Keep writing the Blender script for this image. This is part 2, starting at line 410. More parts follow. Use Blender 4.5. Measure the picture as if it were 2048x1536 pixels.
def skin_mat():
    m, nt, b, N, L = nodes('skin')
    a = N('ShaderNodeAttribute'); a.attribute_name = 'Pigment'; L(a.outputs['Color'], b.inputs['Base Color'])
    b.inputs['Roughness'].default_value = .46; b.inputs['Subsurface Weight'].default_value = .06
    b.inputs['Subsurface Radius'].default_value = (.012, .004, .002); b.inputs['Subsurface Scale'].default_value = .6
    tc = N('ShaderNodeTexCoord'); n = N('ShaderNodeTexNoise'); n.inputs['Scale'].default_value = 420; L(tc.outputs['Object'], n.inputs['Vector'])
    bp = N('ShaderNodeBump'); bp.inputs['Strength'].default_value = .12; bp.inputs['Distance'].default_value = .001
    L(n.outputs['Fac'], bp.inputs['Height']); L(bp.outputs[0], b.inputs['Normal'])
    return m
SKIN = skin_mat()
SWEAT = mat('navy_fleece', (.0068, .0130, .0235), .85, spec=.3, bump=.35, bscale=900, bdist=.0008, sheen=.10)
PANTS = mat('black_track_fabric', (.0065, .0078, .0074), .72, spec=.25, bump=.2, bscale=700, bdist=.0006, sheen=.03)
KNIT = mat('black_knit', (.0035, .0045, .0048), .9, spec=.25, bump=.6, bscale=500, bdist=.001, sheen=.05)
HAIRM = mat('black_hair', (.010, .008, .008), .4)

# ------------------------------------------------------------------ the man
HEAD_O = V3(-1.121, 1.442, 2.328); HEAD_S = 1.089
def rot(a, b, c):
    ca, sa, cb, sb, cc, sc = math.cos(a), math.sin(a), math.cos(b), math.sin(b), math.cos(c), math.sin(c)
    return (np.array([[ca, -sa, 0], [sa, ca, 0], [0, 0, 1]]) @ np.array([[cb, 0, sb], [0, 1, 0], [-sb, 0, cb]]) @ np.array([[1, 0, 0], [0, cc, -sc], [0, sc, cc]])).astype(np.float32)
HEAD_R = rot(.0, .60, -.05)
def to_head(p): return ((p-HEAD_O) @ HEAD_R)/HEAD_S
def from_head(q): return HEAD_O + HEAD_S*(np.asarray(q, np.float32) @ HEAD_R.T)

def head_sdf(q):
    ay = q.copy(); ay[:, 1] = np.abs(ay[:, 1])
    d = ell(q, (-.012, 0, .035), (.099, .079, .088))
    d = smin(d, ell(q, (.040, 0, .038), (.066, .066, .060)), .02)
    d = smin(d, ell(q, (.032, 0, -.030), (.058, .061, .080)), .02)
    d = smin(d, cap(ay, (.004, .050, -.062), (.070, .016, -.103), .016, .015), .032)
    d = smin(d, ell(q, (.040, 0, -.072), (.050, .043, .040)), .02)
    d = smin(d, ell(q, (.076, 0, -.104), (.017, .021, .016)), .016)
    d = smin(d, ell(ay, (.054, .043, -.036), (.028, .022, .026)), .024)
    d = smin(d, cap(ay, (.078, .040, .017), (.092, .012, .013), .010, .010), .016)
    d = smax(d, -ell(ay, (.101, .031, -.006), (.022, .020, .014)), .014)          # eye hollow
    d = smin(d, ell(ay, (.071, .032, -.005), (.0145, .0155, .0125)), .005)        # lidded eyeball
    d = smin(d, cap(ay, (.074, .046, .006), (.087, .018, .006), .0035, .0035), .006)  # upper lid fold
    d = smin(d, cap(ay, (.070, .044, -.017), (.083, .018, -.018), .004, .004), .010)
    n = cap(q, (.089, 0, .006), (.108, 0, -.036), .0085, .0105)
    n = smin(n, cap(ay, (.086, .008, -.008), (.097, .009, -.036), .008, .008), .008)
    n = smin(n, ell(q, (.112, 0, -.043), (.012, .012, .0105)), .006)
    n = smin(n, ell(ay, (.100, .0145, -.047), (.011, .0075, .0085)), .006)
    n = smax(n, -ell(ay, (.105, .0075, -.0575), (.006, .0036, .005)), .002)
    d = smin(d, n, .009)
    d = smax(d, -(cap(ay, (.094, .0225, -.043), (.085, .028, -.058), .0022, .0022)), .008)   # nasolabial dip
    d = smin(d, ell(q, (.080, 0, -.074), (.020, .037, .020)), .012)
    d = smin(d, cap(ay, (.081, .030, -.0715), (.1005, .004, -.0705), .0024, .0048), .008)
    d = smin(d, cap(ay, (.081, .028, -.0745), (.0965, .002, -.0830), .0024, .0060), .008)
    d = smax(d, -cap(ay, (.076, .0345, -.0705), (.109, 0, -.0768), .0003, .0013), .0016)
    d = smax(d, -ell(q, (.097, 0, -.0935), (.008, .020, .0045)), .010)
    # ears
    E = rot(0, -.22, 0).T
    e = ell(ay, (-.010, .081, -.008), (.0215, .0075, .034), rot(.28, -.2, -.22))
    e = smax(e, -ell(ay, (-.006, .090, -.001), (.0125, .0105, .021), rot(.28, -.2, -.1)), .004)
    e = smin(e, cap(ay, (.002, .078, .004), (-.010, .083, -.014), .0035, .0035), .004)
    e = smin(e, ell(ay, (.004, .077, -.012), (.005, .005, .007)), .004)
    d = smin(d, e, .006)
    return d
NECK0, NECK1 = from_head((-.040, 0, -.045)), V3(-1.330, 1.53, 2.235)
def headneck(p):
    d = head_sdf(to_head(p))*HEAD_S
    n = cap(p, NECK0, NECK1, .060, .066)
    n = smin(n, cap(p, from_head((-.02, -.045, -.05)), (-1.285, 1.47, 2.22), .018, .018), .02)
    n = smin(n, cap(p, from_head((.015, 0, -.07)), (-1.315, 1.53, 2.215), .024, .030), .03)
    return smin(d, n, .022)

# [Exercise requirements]
Hand back the material above in full, exactly as written.

# [Final result]
Keep writing the Blender script for this image. This is part 2, starting at line 410. More parts follow. Use Blender 4.5. Measure the picture as if it were 2048x1536 pixels.
def skin_mat():
    m, nt, b, N, L = nodes('skin')
    a = N('ShaderNodeAttribute'); a.attribute_name = 'Pigment'; L(a.outputs['Color'], b.inputs['Base Color'])
    b.inputs['Roughness'].default_value = .46; b.inputs['Subsurface Weight'].default_value = .06
    b.inputs['Subsurface Radius'].default_value = (.012, .004, .002); b.inputs['Subsurface Scale'].default_value = .6
    tc = N('ShaderNodeTexCoord'); n = N('ShaderNodeTexNoise'); n.inputs['Scale'].default_value = 420; L(tc.outputs['Object'], n.inputs['Vector'])
    bp = N('ShaderNodeBump'); bp.inputs['Strength'].default_value = .12; bp.inputs['Distance'].default_value = .001
    L(n.outputs['Fac'], bp.inputs['Height']); L(bp.outputs[0], b.inputs['Normal'])
    return m
SKIN = skin_mat()
SWEAT = mat('navy_fleece', (.0068, .0130, .0235), .85, spec=.3, bump=.35, bscale=900, bdist=.0008, sheen=.10)
PANTS = mat('black_track_fabric', (.0065, .0078, .0074), .72, spec=.25, bump=.2, bscale=700, bdist=.0006, sheen=.03)
KNIT = mat('black_knit', (.0035, .0045, .0048), .9, spec=.25, bump=.6, bscale=500, bdist=.001, sheen=.05)
HAIRM = mat('black_hair', (.010, .008, .008), .4)

# ------------------------------------------------------------------ the man
HEAD_O = V3(-1.121, 1.442, 2.328); HEAD_S = 1.089
def rot(a, b, c):
    ca, sa, cb, sb, cc, sc = math.cos(a), math.sin(a), math.cos(b), math.sin(b), math.cos(c), math.sin(c)
    return (np.array([[ca, -sa, 0], [sa, ca, 0], [0, 0, 1]]) @ np.array([[cb, 0, sb], [0, 1, 0], [-sb, 0, cb]]) @ np.array([[1, 0, 0], [0, cc, -sc], [0, sc, cc]])).astype(np.float32)
HEAD_R = rot(.0, .60, -.05)
def to_head(p): return ((p-HEAD_O) @ HEAD_R)/HEAD_S
def from_head(q): return HEAD_O + HEAD_S*(np.asarray(q, np.float32) @ HEAD_R.T)

def head_sdf(q):
    ay = q.copy(); ay[:, 1] = np.abs(ay[:, 1])
    d = ell(q, (-.012, 0, .035), (.099, .079, .088))
    d = smin(d, ell(q, (.040, 0, .038), (.066, .066, .060)), .02)
    d = smin(d, ell(q, (.032, 0, -.030), (.058, .061, .080)), .02)
    d = smin(d, cap(ay, (.004, .050, -.062), (.070, .016, -.103), .016, .015), .032)
    d = smin(d, ell(q, (.040, 0, -.072), (.050, .043, .040)), .02)
    d = smin(d, ell(q, (.076, 0, -.104), (.017, .021, .016)), .016)
    d = smin(d, ell(ay, (.054, .043, -.036), (.028, .022, .026)), .024)
    d = smin(d, cap(ay, (.078, .040, .017), (.092, .012, .013), .010, .010), .016)
    d = smax(d, -ell(ay, (.101, .031, -.006), (.022, .020, .014)), .014)          # eye hollow
    d = smin(d, ell(ay, (.071, .032, -.005), (.0145, .0155, .0125)), .005)        # lidded eyeball
    d = smin(d, cap(ay, (.074, .046, .006), (.087, .018, .006), .0035, .0035), .006)  # upper lid fold
    d = smin(d, cap(ay, (.070, .044, -.017), (.083, .018, -.018), .004, .004), .010)
    n = cap(q, (.089, 0, .006), (.108, 0, -.036), .0085, .0105)
    n = smin(n, cap(ay, (.086, .008, -.008), (.097, .009, -.036), .008, .008), .008)
    n = smin(n, ell(q, (.112, 0, -.043), (.012, .012, .0105)), .006)
    n = smin(n, ell(ay, (.100, .0145, -.047), (.011, .0075, .0085)), .006)
    n = smax(n, -ell(ay, (.105, .0075, -.0575), (.006, .0036, .005)), .002)
    d = smin(d, n, .009)
    d = smax(d, -(cap(ay, (.094, .0225, -.043), (.085, .028, -.058), .0022, .0022)), .008)   # nasolabial dip
    d = smin(d, ell(q, (.080, 0, -.074), (.020, .037, .020)), .012)
    d = smin(d, cap(ay, (.081, .030, -.0715), (.1005, .004, -.0705), .0024, .0048), .008)
    d = smin(d, cap(ay, (.081, .028, -.0745), (.0965, .002, -.0830), .0024, .0060), .008)
    d = smax(d, -cap(ay, (.076, .0345, -.0705), (.109, 0, -.0768), .0003, .0013), .0016)
    d = smax(d, -ell(q, (.097, 0, -.0935), (.008, .020, .0045)), .010)
    # ears
    E = rot(0, -.22, 0).T
    e = ell(ay, (-.010, .081, -.008), (.0215, .0075, .034), rot(.28, -.2, -.22))
    e = smax(e, -ell(ay, (-.006, .090, -.001), (.0125, .0105, .021), rot(.28, -.2, -.1)), .004)
    e = smin(e, cap(ay, (.002, .078, .004), (-.010, .083, -.014), .0035, .0035), .004)
    e = smin(e, ell(ay, (.004, .077, -.012), (.005, .005, .007)), .004)
    d = smin(d, e, .006)
    return d
NECK0, NECK1 = from_head((-.040, 0, -.045)), V3(-1.330, 1.53, 2.235)
def headneck(p):
    d = head_sdf(to_head(p))*HEAD_S
    n = cap(p, NECK0, NECK1, .060, .066)
    n = smin(n, cap(p, from_head((-.02, -.045, -.05)), (-1.285, 1.47, 2.22), .018, .018), .02)
    n = smin(n, cap(p, from_head((.015, 0, -.07)), (-1.315, 1.53, 2.215), .024, .030), .03)
    return smin(d, n, .022)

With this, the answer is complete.